The United States could overtake Russia and rival Saudi Arabia in terms of crude oil exports by 2024, according to a new forecast from the International Energy Agency.

Gross exports from Russia and Saudi Arabia are expected to hold steady at current levels of more than 8 million barrels per day and more than 9 million barrels per day, respectively, while the U.S. increases exports from 4.5 million in 2018 to nearly 6 million this year and more than 8 million barrels per day in 2021.

The IEA said it expects world demand for oil to grow at an average annual rate of 1.2 million barrels a day through 2024, reaching 106.4 million barrels a day.

President Donald Trump has made cutting U.S. reliance on foreign oil a rallying cry, even as environmentalists would prefer less dependence on fossil fuels.

In February, the U.S. exported a record amount of crude oil — 3.6 million barrels per day — and became the world’s biggest oil producer, producing more than 12 million barrels per day. In the IEA forecast, the U.S. accounts for 70% of the total increase in global capacity through 2024.

Much of that is thanks to shale oil production, commonly called fracking. Shale production has skyrocketed from less than 1 million barrels per day in 2010 to 7 million barrels per day today.

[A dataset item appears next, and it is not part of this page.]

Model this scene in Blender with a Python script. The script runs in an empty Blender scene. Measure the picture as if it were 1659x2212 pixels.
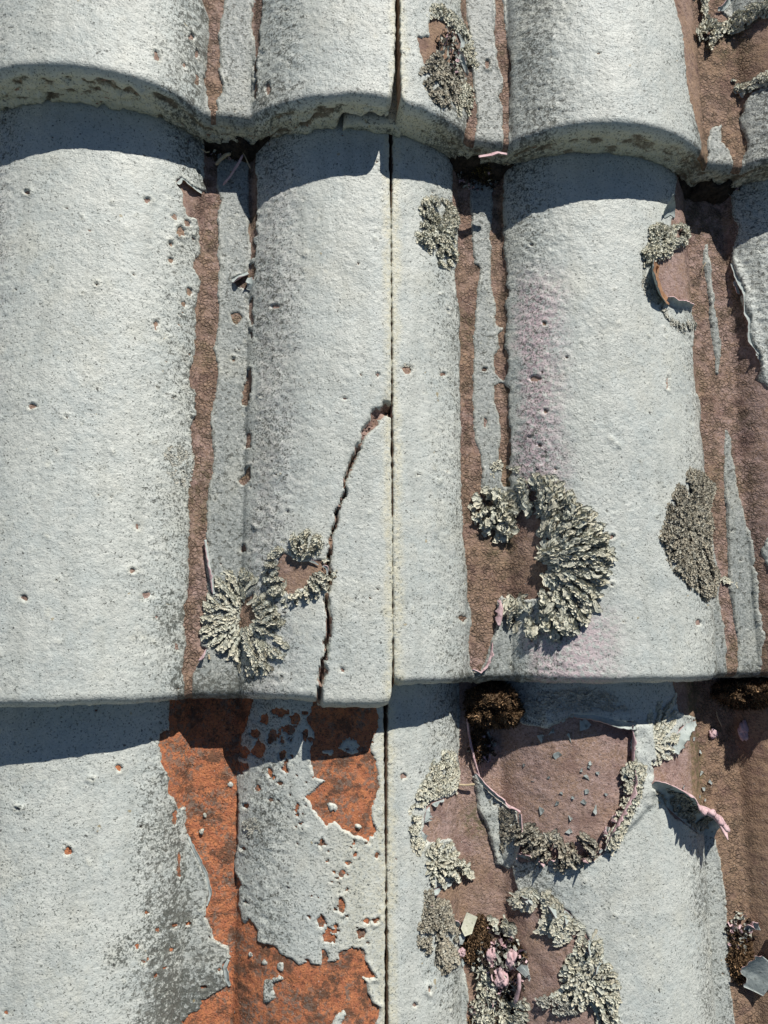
import bpy, math, random
import numpy as np
from mathutils import Matrix, Vector

# ------------------------------------------------------------------ camera, sky, sun, exposure
# Roof frame, millimetres: X along the courses, Y up the slope, Z out of the tile surface.
FOC = 1598.0; CX, CY = 829.5, 1106.0; CAMH = 420.0
def _cammat(vx, vy, hx, hy):
    Y = np.array([vx-CX, -(vy-CY), -FOC]); Y /= np.linalg.norm(Y)
    X = np.array([hx-CX, -(hy-CY), -FOC]); X -= Y*(X@Y); X /= np.linalg.norm(X)
    return np.stack([X, Y, np.cross(X, Y)], 1)
CM = _cammat(800, -9394, 11330, 1320)
PITCH = math.radians(30)
HEIGHT = 3.0
WF = Matrix.Translation((0, 0, HEIGHT)) @ Matrix.Rotation(PITCH, 4, 'X')      # roof frame (m) -> world

sc = bpy.context.scene
cam_data = bpy.data.cameras.new('camera'); cam = bpy.data.objects.new('camera', cam_data)
sc.collection.objects.link(cam); sc.camera = cam
cam_data.sensor_fit = 'VERTICAL'; cam_data.sensor_height = 24.0
cam_data.lens = 24.0*FOC/2212.0
cam_data.clip_start = 0.01; cam_data.clip_end = 300.0
rot = Matrix(CM.T.tolist()).to_4x4()
cam.matrix_world = WF @ Matrix.Translation((0, 0, CAMH/1000)) @ rot

SUN = Vector((0.35, 1.27, 1.0)).normalized()                                   # towards the sun, roof frame
sw = (WF.to_3x3() @ SUN).normalized()
sun_el = math.asin(sw.z); sun_az = math.atan2(sw.x, sw.y)
sd = bpy.data.lights.new('sun', 'SUN'); sd.energy = 5.0; sd.angle = math.radians(0.5); sd.color = (1.0, 0.955, 0.88)
so = bpy.data.objects.new('sun', sd); sc.collection.objects.link(so)
so.rotation_euler = (-sw).to_track_quat('-Z', 'Y').to_euler(); so.location = (0, 0, 6)
world = bpy.data.worlds.new('World'); sc.world = world; world.use_nodes = True
wn = world.node_tree
sky = wn.nodes.new('ShaderNodeTexSky'); sky.sky_type = 'NISHITA'; sky.sun_disc = False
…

“The second wave of the U.S. shale revolution is coming,” IEA Executive Director Fatih Birol said in a statement. “It will see the United States account for 70% of the rise in global oil production and some 75% of the expansion in (liquid natural gas) trade over the next five years. This will shake up international oil and gas trade flows, with profound implications for the geopolitics of energy.”

The U.S. was briefly a net oil exporter in November 2018, shipping out more than it imports, but government analysts say the U.S. won’t be able to steadily claim that title until at least September 2020. The IEA expects it to happen in 2021.

The U.S. is already a net exporter of coal and natural gas. The Energy Information Administration expects the U.S. to become an overall net energy exporter this year, which it will remain until 2050.